I once set up nginx reverse proxy before, but I was just pasting stuff from online tutorials, not really understanding what I was doing. So when earlier today I decided I’d set up nginx to serve as a reverse proxy both for Apache and for node.js and Rails projects (soon to be) running on my server, I basically had to learn it all from scratch again.
Since everything on my server is now secured with SSL, I had to combine the methods from various sources on Git, Stack Overflow and Digital Ocean. My idea of the request flow was like this:
- redirect all port 80 (unencrypted) requests to port 443 (HTTPS)

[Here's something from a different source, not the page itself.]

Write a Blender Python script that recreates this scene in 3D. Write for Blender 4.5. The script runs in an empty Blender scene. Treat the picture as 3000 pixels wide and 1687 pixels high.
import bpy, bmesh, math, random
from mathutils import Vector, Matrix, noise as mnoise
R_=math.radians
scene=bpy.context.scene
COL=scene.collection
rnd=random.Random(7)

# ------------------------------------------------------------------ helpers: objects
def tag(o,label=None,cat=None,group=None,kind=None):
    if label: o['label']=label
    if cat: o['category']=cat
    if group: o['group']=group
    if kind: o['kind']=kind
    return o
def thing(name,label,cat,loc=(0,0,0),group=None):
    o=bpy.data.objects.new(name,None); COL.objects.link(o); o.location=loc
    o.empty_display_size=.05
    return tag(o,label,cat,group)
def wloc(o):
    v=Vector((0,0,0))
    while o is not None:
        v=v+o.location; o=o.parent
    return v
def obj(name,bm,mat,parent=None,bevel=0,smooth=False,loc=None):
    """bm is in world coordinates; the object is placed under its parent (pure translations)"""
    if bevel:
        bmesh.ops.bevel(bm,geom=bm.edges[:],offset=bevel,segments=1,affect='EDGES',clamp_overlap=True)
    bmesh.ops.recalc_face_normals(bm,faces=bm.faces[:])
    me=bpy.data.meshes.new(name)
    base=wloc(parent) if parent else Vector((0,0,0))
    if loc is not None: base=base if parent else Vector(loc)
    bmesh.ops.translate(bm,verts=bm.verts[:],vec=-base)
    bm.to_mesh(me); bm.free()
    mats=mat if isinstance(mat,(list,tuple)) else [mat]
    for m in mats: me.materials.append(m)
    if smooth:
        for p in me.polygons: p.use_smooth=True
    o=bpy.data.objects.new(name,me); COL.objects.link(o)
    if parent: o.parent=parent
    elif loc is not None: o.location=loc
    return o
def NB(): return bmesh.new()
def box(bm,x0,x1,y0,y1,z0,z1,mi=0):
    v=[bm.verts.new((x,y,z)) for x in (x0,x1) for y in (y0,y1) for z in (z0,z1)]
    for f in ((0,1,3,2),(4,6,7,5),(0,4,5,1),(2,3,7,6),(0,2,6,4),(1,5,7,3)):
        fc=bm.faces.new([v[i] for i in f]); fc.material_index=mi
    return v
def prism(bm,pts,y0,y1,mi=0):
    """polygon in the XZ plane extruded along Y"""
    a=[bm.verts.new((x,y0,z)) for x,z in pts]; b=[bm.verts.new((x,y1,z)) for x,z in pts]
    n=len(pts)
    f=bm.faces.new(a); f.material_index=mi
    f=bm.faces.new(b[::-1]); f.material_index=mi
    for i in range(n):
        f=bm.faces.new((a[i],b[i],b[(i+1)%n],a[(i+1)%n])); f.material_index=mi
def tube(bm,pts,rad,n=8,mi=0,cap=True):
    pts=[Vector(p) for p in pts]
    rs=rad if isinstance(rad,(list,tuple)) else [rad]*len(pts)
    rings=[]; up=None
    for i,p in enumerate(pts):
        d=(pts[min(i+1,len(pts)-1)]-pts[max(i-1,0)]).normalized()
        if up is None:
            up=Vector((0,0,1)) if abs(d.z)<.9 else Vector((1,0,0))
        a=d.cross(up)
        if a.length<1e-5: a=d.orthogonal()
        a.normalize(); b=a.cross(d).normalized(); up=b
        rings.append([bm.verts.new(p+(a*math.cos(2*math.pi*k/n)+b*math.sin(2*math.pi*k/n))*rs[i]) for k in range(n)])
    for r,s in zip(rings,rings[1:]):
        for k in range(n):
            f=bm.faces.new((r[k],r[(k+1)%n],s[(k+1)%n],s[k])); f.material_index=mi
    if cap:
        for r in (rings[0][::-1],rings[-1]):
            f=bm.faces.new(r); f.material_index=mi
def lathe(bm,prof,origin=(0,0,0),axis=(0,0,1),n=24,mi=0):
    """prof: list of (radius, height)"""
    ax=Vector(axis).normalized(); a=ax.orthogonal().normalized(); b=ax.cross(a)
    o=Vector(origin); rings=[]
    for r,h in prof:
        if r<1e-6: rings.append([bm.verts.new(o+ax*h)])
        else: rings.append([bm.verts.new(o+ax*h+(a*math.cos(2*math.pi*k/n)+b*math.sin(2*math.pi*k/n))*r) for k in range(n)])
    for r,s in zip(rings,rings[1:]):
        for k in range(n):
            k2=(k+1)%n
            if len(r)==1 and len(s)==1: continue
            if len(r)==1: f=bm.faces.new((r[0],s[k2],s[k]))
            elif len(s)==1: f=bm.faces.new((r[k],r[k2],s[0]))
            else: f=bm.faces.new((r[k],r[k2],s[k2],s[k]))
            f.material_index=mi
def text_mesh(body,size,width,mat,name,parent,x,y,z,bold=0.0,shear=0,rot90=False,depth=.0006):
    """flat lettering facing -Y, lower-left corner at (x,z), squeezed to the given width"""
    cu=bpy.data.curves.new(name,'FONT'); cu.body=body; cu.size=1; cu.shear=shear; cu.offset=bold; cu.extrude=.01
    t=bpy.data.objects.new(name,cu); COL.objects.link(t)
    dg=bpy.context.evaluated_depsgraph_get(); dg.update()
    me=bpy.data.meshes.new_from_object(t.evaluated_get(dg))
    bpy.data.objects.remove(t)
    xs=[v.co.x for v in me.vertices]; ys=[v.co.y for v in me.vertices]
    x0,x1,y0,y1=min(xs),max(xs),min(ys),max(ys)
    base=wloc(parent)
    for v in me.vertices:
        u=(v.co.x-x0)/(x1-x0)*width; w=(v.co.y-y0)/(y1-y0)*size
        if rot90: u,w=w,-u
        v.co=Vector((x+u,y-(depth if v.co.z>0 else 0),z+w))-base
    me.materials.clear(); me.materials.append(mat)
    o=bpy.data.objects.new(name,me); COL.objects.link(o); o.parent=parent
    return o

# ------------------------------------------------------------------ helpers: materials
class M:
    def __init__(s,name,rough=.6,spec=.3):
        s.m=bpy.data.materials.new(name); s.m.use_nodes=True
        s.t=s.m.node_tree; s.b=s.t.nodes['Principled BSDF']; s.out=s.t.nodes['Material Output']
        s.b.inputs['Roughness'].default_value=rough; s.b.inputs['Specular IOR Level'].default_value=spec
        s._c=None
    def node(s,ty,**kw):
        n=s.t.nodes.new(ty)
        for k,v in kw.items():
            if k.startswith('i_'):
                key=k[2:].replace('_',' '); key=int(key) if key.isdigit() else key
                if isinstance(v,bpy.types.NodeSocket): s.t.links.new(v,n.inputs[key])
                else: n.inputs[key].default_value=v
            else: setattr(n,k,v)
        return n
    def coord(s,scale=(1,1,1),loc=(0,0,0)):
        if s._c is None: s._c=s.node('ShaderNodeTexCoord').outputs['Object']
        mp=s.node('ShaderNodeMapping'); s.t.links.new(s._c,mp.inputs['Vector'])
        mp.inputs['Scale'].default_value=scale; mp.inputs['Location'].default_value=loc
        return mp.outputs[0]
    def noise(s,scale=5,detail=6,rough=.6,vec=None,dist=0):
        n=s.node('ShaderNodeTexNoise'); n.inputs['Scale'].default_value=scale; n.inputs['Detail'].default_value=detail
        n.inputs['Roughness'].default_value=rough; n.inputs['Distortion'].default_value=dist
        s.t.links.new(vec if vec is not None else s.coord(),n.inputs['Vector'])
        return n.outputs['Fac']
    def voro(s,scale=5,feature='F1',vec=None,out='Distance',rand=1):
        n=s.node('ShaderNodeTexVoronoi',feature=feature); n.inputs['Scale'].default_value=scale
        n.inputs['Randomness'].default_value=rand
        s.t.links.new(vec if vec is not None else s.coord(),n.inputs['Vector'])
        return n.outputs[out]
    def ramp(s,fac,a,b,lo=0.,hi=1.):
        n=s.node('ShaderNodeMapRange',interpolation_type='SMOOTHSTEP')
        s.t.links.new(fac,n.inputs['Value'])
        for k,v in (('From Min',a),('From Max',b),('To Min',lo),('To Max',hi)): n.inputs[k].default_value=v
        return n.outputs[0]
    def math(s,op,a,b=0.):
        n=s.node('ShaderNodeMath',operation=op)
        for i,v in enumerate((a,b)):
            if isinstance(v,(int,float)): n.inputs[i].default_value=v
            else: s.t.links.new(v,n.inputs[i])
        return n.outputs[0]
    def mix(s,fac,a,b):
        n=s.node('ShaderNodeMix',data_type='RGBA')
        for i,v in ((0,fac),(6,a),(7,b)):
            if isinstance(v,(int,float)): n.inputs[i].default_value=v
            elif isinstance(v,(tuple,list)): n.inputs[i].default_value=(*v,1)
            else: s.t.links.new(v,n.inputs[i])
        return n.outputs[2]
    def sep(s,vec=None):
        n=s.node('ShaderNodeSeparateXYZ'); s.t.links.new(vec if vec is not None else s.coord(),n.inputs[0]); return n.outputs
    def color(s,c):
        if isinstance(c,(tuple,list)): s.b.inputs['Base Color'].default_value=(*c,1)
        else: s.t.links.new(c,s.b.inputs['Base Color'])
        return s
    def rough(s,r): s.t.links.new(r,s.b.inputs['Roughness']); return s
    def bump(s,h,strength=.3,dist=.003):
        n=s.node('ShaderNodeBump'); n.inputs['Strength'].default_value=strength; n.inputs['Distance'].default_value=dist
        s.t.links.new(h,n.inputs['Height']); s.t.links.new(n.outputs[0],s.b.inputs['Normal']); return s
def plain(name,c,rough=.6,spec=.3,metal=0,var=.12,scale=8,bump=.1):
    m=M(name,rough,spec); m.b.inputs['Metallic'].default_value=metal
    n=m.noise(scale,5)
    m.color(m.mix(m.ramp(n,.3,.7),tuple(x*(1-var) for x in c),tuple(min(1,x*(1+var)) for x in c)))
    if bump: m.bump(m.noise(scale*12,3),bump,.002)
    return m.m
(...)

- forward requests based on the host/path to the local port where the respective server is running
First, I made a default nginx config file for step 1.
server {
listen 80;
listen [::]:80;
server_name _;
return 301 https://$host$request_uri;
}
Next I made nginx sites for each of the services I thought of running (though at this moment it’s only the main domain valerauko.net and this blog).
server {
listen 443 ssl default_server;
listen [::]:443 ssl default_server;
server_name valerauko.net www.valerauko.net;
access_log /var/log/nginx/valerauko.net.log;
ssl on;
ssl_certificate /etc/letsencrypt/live/valerauko.net-0001/cert.pem;
ssl_certificate_key /etc/letsencrypt/live/valerauko.net-0001/privkey.pem
ssl_session_cache shared:SSL:10m;
location / {
proxy_set_header Host $host;
proxy_redirect http:// https://;
proxy_pass https://127.0.0.1:96469/;
}
}
I then added a similar config file for the blog’s subdomain. I also had to config Apache not to listen on any of the standard ports (in its ports.conf and site config files), but only on the generally-not-used ports I picked randomly.
I also added a client_max_body_size setting for the blog, so that WordPress uploads would work. It seems that the default setting isn’t very high because it would break for 2-3 megabyte images already.
I still have to see if I have to set up any header proxying. So far it stuff seems to be working just fine without.
The command netstat -lpt was extremely useful debugging in the process, as it shows what servers are listening on what ports. /etc/init.d services (apache2, nginx etc) also have status commands, which helped too.